The Lyme Regis Museum has been celebrating its centenary. As part of this The Friends of the Museum set up a bursary for sixth form students from Woodroffe School. The bursary was to support these students while they researched and reported a project based on the Museum. At the end residual money would be used to give a prize for the project.
Mackenzie Dewar Gibb took the challenge. He explored the Museum, talked to volunteers including the curator, and found information and images to produce a video on the history of Lyme Regis.
Mackenzie showed the story from the initial small village of fishermen, farmers and salt producers, which changed when the Cobb was built. The new harbour allowed goods to be moved in and out of England, this port became the fourth biggest port in the country, and with that Lyme became rich.
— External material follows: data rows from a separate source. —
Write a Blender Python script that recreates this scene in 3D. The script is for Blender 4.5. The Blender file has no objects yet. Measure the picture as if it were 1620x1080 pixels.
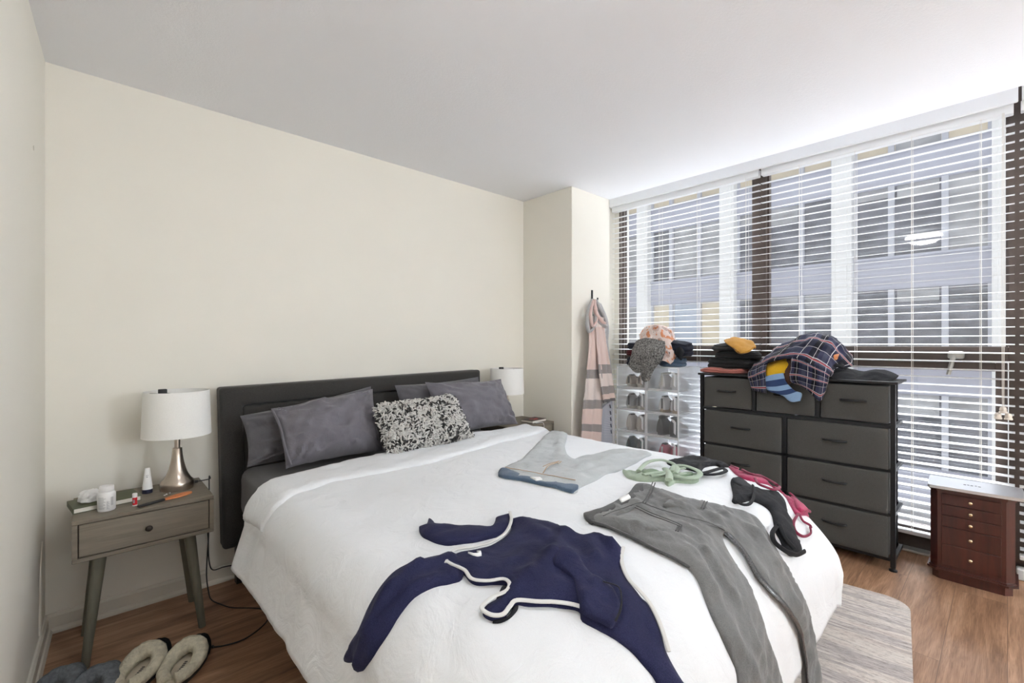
import bpy, bmesh, math, random
from mathutils import Vector, Matrix, noise, kdtree, geometry
random.seed(7)
R = math.radians
scene = bpy.context.scene
COL = scene.collection

# ------------------------------------------------------------------ materials
def nodes_of(name):
    m = bpy.data.materials.new(name); m.use_nodes = True
    nt = m.node_tree
    return m, nt, nt.nodes['Principled BSDF']

def N(nt, kind, **kw):
    n = nt.nodes.new(kind)
    for k, v in kw.items():
        if k in n.inputs: n.inputs[k].default_value = v
        else: setattr(n, k, v)
    return n

def c4(c): return (c[0], c[1], c[2], 1.)

def ramp(nt, fac, stops, interp='LINEAR'):
    r = N(nt, 'ShaderNodeValToRGB'); r.color_ramp.interpolation = interp
    els = r.color_ramp.elements
    while len(els) < len(stops): els.new(.5)
    for e, (p, c) in zip(els, stops): e.position = p; e.color = c4(c)
    nt.links.new(fac, r.inputs['Fac'])
    return r.outputs['Color']

def mix(nt, fac, a, b, blend='MIX'):
    m = N(nt, 'ShaderNodeMix', data_type='RGBA', blend_type=blend)
    for i, v in ((0, fac), (6, a), (7, b)):
        if hasattr(v, 'links'): nt.links.new(v, m.inputs[i])
        else: m.inputs[i].default_value = v if i == 0 else c4(v)
    return m.outputs[2]

def coords(nt, kind='Object', scale=(1, 1, 1), rot=(0, 0, 0)):
    t = N(nt, 'ShaderNodeTexCoord'); mp = N(nt, 'ShaderNodeMapping')
    mp.inputs['Scale'].default_value = scale; mp.inputs['Rotation'].default_value = rot
    nt.links.new(t.outputs[kind], mp.inputs['Vector'])
    return mp.outputs['Vector']

def bump(nt, b, height, strength=.3, dist=.002):
    n = N(nt, 'ShaderNodeBump', Strength=strength, Distance=dist)
    nt.links.new(height, n.inputs['Height']); nt.links.new(n.outputs['Normal'], b.inputs['Normal'])

def plain(name, color, rough=.6, metal=0., var=0., vscale=8., bumpv=0., bscale=200., stretch=(1, 1, 1), sheen=0., spec=.5, coord='Object', bdist=.002):
    m, nt, b = nodes_of(name)
    b.inputs['Roughness'].default_value = rough; b.inputs['Metallic'].default_value = metal
    b.inputs['Specular IOR Level'].default_value = spec
    if sheen: b.inputs['Sheen Weight'].default_value = sheen
    v = coords(nt, coord, stretch)
    if var:
        n = N(nt, 'ShaderNodeTexNoise', Scale=vscale, Detail=6.); nt.links.new(v, n.inputs['Vector'])
        c = ramp(nt, n.outputs['Fac'], [(.3, [x * (1 - var) for x in color]), (.7, [min(1, x * (1 + var)) for x in color])])
        nt.links.new(c, b.inputs['Base Color'])
    else: b.inputs['Base Color'].default_value = c4(color)
    if bumpv:
        n = N(nt, 'ShaderNodeTexNoise', Scale=bscale, Detail=4.); nt.links.new(v, n.inputs['Vector'])
        bump(nt, b, n.outputs['Fac'], bumpv, bdist)
    return m

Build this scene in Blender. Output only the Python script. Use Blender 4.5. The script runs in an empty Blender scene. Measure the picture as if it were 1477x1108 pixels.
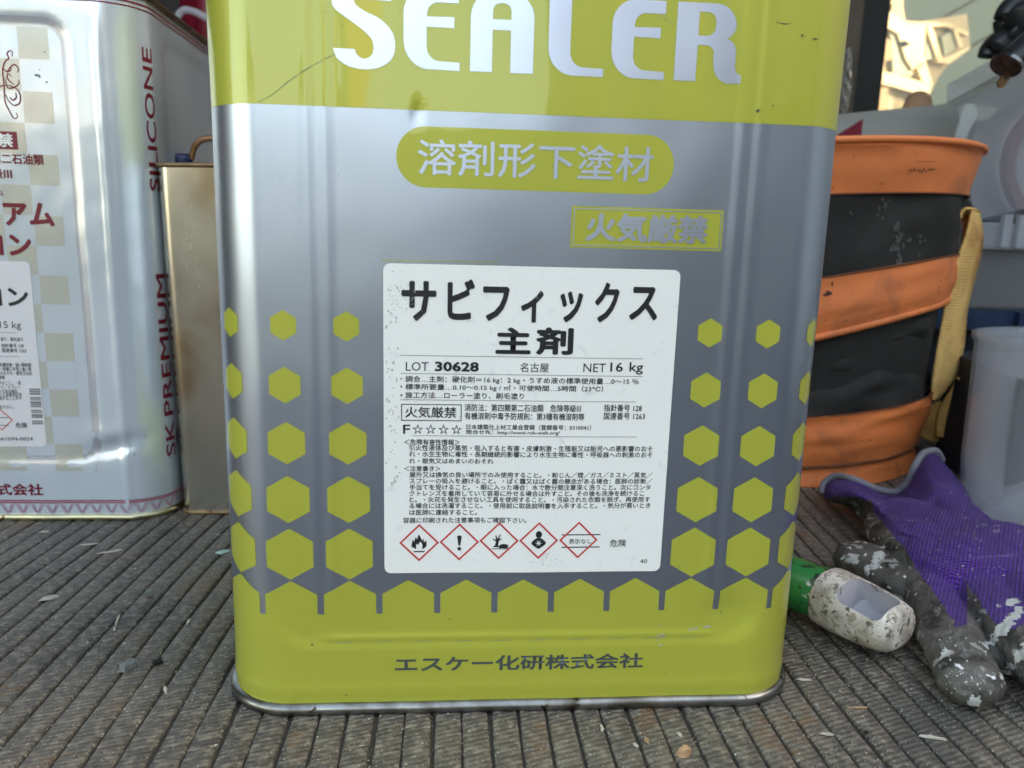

It wasn’t to last, cargo ships got bigger and the harbour was too small. Lyme was poor again.
A second chance came in the eighteenth century as the well to do of Britain were persuaded that to drink or bathe in sea water improved health, as did walking in the clean air of the seaside. A wealthy man called Thomas Hollis saw the potential of Lyme and improved it, buying up and knocking down slums before building the Assembly Rooms essential for fashionable Georgian towns. He also improved the hotels and built the walk along the sea front. He brought his important London friends to the town and with that came money. Alongside this were the new discoveries of palaeontology which brought curious visitors and scientists. Lyme lived again, as a pleasant town and a holiday destination.
Mackenzie’s video goes on to show why Lyme is still, in 2022, a desirable place to live or spend your holidays.
The Friends of the Museum are a Trust set up to support the Museum. Some of the members work as volunteers with visitors, curate the exhibits, or research into local history. The Friends have paid for improvements in the building, supported the Learning Facilitator and have been involved in the restoration of the Mary Anning portrait lent to the Museum by the Geology Society which can be seen, during the summer months of 2022, in the Palaeontology Gallery. The Friends are always looking for new members .
The photo shows Mackenzie Dewar Gibb receiving his prize from David Cox, chairman of the Friends of Lyme Regis Museum.